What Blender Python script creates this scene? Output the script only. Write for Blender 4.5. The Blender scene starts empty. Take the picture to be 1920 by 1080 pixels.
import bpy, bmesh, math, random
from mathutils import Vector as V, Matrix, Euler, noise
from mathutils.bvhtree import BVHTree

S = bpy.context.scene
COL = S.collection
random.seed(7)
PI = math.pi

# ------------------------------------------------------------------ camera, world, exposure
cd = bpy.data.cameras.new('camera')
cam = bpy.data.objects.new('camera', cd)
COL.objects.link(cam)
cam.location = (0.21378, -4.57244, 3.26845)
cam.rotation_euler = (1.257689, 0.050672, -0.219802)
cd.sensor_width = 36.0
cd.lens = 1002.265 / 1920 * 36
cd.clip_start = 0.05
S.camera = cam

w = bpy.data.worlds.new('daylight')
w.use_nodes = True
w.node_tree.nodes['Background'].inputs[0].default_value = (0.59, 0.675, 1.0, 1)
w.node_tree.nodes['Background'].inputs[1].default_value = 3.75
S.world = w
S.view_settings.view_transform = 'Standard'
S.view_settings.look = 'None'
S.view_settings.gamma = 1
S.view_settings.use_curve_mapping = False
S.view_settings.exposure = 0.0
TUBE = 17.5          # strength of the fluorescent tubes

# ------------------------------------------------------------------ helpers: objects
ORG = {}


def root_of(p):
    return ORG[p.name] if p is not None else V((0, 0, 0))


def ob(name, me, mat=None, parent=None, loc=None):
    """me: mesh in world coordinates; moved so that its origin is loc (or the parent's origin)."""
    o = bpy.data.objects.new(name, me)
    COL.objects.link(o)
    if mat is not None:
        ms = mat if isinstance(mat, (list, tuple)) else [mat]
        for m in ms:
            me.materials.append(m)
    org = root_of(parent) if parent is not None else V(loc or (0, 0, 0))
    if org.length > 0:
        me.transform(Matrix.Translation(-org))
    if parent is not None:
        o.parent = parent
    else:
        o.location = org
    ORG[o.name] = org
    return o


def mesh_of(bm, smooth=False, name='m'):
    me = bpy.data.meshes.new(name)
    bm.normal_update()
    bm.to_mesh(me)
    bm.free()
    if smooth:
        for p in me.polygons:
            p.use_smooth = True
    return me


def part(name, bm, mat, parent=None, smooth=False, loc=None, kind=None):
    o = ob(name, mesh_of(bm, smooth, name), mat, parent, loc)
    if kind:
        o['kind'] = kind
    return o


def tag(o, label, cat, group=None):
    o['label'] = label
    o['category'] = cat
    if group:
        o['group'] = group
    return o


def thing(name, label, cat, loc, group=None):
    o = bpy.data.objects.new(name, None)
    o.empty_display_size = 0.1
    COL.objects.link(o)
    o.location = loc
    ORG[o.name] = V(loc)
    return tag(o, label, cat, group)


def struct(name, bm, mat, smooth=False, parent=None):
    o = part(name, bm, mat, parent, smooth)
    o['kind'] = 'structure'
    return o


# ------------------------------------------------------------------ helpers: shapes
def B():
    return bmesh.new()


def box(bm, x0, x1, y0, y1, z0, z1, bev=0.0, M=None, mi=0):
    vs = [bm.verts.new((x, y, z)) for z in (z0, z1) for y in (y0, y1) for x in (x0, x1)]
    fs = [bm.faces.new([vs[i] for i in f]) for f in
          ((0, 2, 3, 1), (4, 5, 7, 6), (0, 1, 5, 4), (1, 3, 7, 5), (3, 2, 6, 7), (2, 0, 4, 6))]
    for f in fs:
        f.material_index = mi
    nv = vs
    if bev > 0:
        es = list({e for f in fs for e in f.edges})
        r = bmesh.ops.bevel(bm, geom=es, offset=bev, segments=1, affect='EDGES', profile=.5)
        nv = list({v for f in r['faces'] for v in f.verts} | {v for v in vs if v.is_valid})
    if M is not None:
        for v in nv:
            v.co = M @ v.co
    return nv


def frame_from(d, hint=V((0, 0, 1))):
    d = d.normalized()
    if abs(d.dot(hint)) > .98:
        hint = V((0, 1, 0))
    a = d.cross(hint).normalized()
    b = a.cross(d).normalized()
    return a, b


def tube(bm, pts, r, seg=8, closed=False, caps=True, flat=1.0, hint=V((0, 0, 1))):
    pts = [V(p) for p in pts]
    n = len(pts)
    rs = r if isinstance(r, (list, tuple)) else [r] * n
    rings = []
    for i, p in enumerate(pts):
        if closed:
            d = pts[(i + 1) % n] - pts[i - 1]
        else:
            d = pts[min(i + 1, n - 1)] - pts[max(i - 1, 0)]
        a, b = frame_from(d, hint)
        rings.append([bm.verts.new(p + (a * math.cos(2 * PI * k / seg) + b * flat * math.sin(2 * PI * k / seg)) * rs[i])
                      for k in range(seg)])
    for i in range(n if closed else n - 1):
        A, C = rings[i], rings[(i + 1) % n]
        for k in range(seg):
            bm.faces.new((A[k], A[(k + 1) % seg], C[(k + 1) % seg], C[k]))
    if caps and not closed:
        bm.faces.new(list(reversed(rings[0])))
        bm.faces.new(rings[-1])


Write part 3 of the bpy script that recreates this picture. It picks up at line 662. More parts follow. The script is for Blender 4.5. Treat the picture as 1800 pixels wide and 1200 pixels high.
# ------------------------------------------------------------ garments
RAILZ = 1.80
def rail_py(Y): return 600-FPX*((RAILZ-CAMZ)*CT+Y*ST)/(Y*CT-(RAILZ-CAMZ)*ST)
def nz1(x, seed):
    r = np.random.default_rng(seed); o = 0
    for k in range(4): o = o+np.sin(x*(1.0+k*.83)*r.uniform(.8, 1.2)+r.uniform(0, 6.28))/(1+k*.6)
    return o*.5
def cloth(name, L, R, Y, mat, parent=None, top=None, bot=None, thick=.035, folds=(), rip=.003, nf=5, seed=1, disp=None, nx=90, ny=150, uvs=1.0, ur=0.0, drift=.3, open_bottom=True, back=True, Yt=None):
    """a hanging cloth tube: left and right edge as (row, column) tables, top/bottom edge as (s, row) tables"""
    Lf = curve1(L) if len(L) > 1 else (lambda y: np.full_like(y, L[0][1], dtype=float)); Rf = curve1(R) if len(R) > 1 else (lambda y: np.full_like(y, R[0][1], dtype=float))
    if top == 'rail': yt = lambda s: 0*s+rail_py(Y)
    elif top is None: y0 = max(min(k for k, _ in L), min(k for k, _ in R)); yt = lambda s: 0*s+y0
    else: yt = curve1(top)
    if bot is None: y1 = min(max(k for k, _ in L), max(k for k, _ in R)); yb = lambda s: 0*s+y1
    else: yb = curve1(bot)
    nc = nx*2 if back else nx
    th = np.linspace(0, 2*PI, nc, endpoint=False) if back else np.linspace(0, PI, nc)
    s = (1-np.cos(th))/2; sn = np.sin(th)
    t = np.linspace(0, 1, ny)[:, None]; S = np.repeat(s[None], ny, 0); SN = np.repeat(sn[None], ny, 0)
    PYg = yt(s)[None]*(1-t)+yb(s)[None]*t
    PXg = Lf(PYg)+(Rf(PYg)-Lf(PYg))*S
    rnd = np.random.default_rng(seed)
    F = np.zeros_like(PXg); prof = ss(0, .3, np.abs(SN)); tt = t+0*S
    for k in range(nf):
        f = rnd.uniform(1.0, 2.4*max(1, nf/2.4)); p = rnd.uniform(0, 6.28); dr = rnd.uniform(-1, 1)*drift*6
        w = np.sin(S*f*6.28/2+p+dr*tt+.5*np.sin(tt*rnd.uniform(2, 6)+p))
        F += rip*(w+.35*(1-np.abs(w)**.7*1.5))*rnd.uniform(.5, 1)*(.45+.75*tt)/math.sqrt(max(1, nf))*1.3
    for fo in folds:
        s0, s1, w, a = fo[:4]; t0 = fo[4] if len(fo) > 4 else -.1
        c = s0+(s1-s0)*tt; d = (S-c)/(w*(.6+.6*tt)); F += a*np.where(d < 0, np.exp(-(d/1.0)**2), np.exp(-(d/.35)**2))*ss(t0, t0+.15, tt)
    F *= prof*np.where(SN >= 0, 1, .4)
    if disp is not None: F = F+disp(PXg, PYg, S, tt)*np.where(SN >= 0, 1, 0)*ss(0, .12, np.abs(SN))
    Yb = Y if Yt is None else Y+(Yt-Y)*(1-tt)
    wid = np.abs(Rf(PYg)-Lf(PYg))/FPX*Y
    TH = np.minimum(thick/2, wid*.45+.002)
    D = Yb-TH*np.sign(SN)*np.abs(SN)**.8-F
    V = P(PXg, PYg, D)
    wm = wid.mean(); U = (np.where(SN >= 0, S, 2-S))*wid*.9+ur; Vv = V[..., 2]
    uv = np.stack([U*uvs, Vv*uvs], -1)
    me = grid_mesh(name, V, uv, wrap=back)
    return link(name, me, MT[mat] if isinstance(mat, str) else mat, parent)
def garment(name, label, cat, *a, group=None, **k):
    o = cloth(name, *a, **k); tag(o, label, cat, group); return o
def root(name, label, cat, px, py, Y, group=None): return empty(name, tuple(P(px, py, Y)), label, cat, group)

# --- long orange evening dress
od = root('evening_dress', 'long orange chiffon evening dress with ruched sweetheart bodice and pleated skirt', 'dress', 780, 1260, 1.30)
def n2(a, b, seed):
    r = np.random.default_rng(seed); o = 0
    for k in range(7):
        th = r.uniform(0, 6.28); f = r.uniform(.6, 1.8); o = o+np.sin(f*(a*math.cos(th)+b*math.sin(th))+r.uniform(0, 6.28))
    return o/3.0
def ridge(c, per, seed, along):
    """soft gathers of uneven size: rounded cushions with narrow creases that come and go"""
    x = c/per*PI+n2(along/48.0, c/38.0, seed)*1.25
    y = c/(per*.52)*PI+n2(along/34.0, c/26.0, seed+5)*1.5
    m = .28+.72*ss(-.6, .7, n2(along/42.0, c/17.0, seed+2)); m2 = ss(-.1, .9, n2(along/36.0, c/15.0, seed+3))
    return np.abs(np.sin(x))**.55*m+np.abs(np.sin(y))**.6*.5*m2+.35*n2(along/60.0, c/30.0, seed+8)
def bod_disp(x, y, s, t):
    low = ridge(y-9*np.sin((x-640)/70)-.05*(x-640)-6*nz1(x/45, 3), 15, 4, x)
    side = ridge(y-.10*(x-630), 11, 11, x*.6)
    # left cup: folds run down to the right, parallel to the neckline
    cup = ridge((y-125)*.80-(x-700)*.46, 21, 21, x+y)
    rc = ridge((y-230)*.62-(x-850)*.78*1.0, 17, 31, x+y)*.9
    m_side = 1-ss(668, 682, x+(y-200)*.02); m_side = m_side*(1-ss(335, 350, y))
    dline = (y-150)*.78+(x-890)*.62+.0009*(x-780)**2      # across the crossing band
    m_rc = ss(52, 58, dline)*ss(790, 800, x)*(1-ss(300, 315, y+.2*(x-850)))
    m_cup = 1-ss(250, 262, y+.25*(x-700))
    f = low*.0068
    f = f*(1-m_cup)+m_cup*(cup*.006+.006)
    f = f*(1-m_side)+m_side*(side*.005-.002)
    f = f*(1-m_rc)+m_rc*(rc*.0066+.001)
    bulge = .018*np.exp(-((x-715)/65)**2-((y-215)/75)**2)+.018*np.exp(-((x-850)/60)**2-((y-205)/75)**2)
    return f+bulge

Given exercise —
Please reproduce exactly the lines from the first one of the records above through the line containing "S.camera = cam", both included, and nothing else.

Task result —
What Blender Python script creates this scene? Output the script only. Write for Blender 4.5. The Blender scene starts empty. Take the picture to be 1920 by 1080 pixels.
import bpy, bmesh, math, random
from mathutils import Vector as V, Matrix, Euler, noise
from mathutils.bvhtree import BVHTree

S = bpy.context.scene
COL = S.collection
random.seed(7)
PI = math.pi

# ------------------------------------------------------------------ camera, world, exposure
cd = bpy.data.cameras.new('camera')
cam = bpy.data.objects.new('camera', cd)
COL.objects.link(cam)
cam.location = (0.21378, -4.57244, 3.26845)
cam.rotation_euler = (1.257689, 0.050672, -0.219802)
cd.sensor_width = 36.0
cd.lens = 1002.265 / 1920 * 36
cd.clip_start = 0.05
S.camera = cam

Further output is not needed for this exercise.